There were the tenants of religious freedom and slavery abolition under Cyrus II of Persia, the expansion of citizenship under Claudius in Rome, and multiethnic battalions under Genghis Khan in the Mongolian empire, said Messias.
But, these empires inevitably met their doom as tolerance faded and gave way to prejudices and injustice, such as religious intolerance in the vast Mongol Empire or in Persia where Xerxes II’s policies mirrored nativism.
He highlighted other failed world powers that never rose to the highest level of prominence because of intolerance, including Spain’s actions toward Jews and Muslims in the late 15th century and the Holocaust in Nazi Germany in the 20th century.
“These are examples of how intolerance takes you down, intolerance makes you weak,” said Messias. “Intolerance, in the end, will defeat you.”

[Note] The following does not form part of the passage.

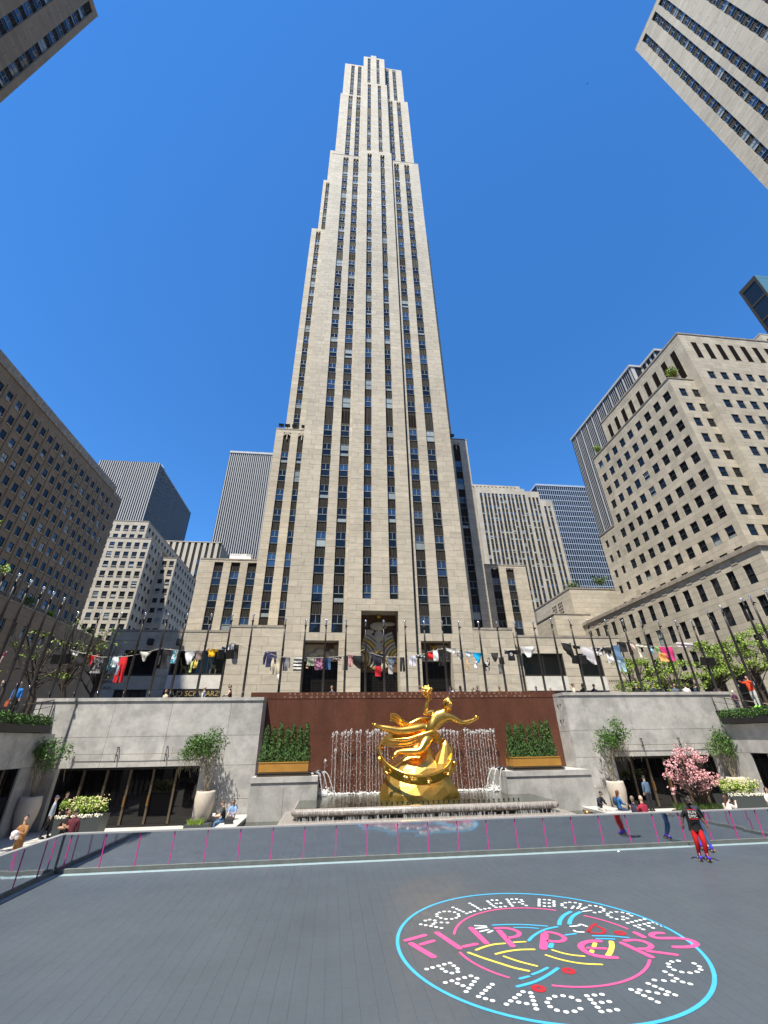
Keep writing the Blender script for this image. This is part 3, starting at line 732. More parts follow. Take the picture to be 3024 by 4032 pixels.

With the past as a reminder and guide, Messias said America had the opportunity to learn from past world powers.
“We face a choice of being isolationist and nativist and building walls,” said Messias. “Or, we can become truly plural, tolerant and diverse.”
To accomplish the latter, Messias said, it will take action, which is especially relevant in a democracy.
“We should never fall into the trap of believing that history is progressive, that history is going to progress to better and better places,” he said. “I think history will progress to better places if we do the right thing.”